[Intel-wired-lan] [PATCH v3] ethtool: stop the line wrapping madness

Williams, Mitch A mitch.a.williams at intel.com
Wed Dec 21 17:39:19 UTC 2016


> -----Original Message-----
> From: Alexander Duyck [mailto:alexander.duyck at gmail.com]
> Sent: Wednesday, December 21, 2016 8:11 AM
> To: Williams, Mitch A <mitch.a.williams at intel.com>
> Cc: intel-wired-lan <intel-wired-lan at lists.osuosl.org>;
> netanel at annapurnalabs.com; saeed at annapurnalabs.com; zorik at annapurnalabs.com;
> David Decotigny <decot at googlers.com>
> Subject: Re: [Intel-wired-lan] [PATCH v3] ethtool: stop the line wrapping
> madness
> 
> Why are you submitting this on intel-wired-lan instead of netdev?
> Seems like this might make more sense there.

I asked Jeff specifically about this, and he preferred that I submit this via intel-wired-lan.

> 
> On Tue, Dec 20, 2016 at 4:35 PM, Mitch Williams
> <mitch.a.williams at intel.com> wrote:
> > Folks, we have a hard limit of 80 characters per line in the kernel,
> > mostly due to Linus' insistence on printing out each release on greenbar
> > with his Decwriter.
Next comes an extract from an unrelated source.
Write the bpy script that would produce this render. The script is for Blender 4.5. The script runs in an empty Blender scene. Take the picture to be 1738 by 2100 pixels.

So why do we have function and macro names that are
> > over 30 characters long? Add a tab or two and a few parameters and boom!
> > you're wrapping lines.
> 
> Get rid of the sarcasm, it comes across as unprofessional.  There are
> those out there who don't grok it (myself included), and worse yet
> there are those who will interpret it as being some passive aggressive
> slight towards Linus.  Best to just leave it out and not have it in
> there as a reason for the patch to be rejected.  If you need to
> mention the 80 character limit feel free to quote chunks out of
> "Documentation/CodingStyle".

I disagree with you comprehensively. I have been sending out humorous commit messages for years and people (including Dave Miller) have come to expect this from me. Just because you don't get the joke doesn't mean it's unprofessional.

> 
> > This patch is a search-n-replace of the newly-added ethtool link
> > settings API with shorter names. In general, I replaced 'ksettings' with
> > 'ks' and elided some unnecessary verbiage. In nearly every instance I
> > unwrapped lines and made the code easier to read, especially on a VT102.
> >
> > In the case of the Amazon Ethernet driver, I found a bug where they were
> > setting bits in the the 'settings' field twice. Almost certainly this
> > was supposed to set bits in the 'advertising' field instead. So I fixed
> > it.
> >
> > Signed-off-by: Mitch Williams <mitch.a.williams at intel.com>
> > v3: catch a few more drivers
> > v2: catch a few more drivers
> 
> You might be better off breaking this up into several patches.  I
> notice you are renaming three different ethtool interfaces used by the
> drivers.  It would be much easier to review this if you went through
> and renamed/reformatted one at a time instead of renaming several in a
> single patch.  Then reviewing it becomes much more mechanical as the
> entire patch should follow the same pattern in terms of whitespace and
> naming changes.

I also disagree with this, though I see your point. But splitting this would just make for a series of long cumbersome patches instead of just one. And reviewing is pretty simple - if I've screwed up, it just won't compile.